Carrefour Uses Distributed Ledger To Track Its Products: Europe's First Food Blockchain

06/03/2019

Blockchain, best-known to power the Bitcoin cryptocurrency, also has multiple of other uses. As the technology offers transparency, other industries can also use the technology, and Carrefour here is betting big on the distributed ledger.

The French supermarket giant started using the technology to track 20 out of its 300 Carrefour-branded products across the supply chain, but it plans to add about 40 more goods to the list over the coming months, Carrefour blockchain program director Emmanuel Delerm said.

The company’s blockchain pilots are initially commencing in six countries, including France, Italy, Spain, and China.

With it, Carrefour customers can access detailed information about the origin of the product they’re buying by simply scanning a QR code on the packaging.

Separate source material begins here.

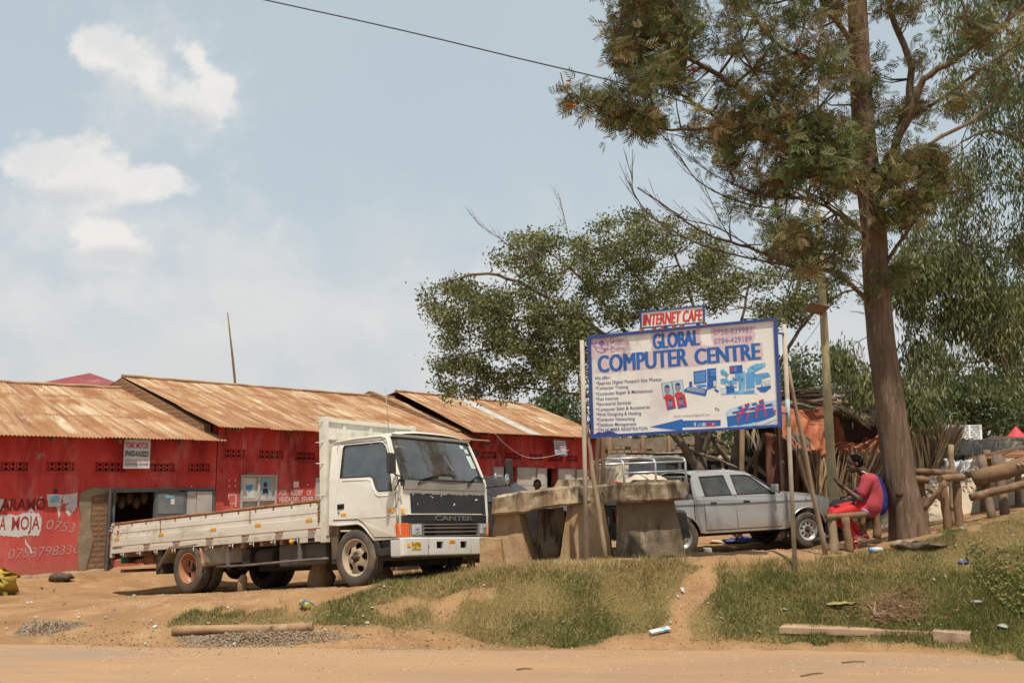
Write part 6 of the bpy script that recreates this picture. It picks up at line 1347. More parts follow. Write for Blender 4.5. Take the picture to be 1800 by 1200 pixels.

“When we tested this feature in China – we tested it with a Chinese pomelo – we got incredible figures,” explained Delerm. “Customers scanned one out of two (or three) pomelos to check where the fruit was coming from.”

Carrefour blockchain

The attempt began in early 2019.

Carrefour found that over the years, a number of health scandals have shaken consumer confidence. "What could be done to reassure people about the source and traceability of the food that they buy?" asked Carrefour.

This where the company started putting its sight on the blockchain technology.

Using a list of encrypted digital records, updated by its users, which resulted in the creation of the famous Bitcoin currency, Carrefour bets that it could use the same technology on its food sector.

Emmanuel Delerm involved two specialist firms: Crystalchain and Connecting Food. He set up an internal unit made up of five IT specialists. "We have a pioneering culture", said Delerm. "We wanted this blockchain to be a Carrefour product".

Three months later, the small team were certain about which technology they wanted to adopt: Ethereum, "which was the most stable at the time". They'd also decided which food product they were going to test their project on: Auvergne free-range chicken.

QR scanning
Carrefour customers can access detailed information about the origin of the product they’re buying by simply scanning a QR code on the packaging

The team then gathered the traceability evidence that consumers wanted, which Carrefour said, was difficult because "it was fragmented and dispersed among our partners."

It took Carrefour two weeks to gather all the information altogether in a variety of different formats.

As Emmanuel Delerm remembers: “Carrefour had come to talk to them about a blockchain project… Initially, some of them were a little anxious. But they quickly realized that this initiative actually showcased their efforts".

Then in the summer of 2017, the team started the first tests. A survey that was carried out in the stores, found exactly what consumers want. Then In September that year, the team got to work on developing "smart contracts", which are applications that generate contracts if previously-determined conditions have been met.

In February 2018, when Delerm and his team were close to completion, the final technical tests proved conclusive. What was initially intended as an experiment became Europe's first fully functional food blockchain.

It was unveiled to consumers in March 2018 in the form of a simple QR Code on the chicken's packaging.

The company then expanded it to include eggs, and tomatoes, and later to also include Carrefour-only products. And as for non-Carrefour products, the company wants to keep relying on centralized solutions for supply chain traceability, at least for this moment.

Although Carrefour partnered with IBM‘s Food Trust initiative for its distributed ledger tracking pilots, the company revealed that it is also developing its own permissioned blockchain.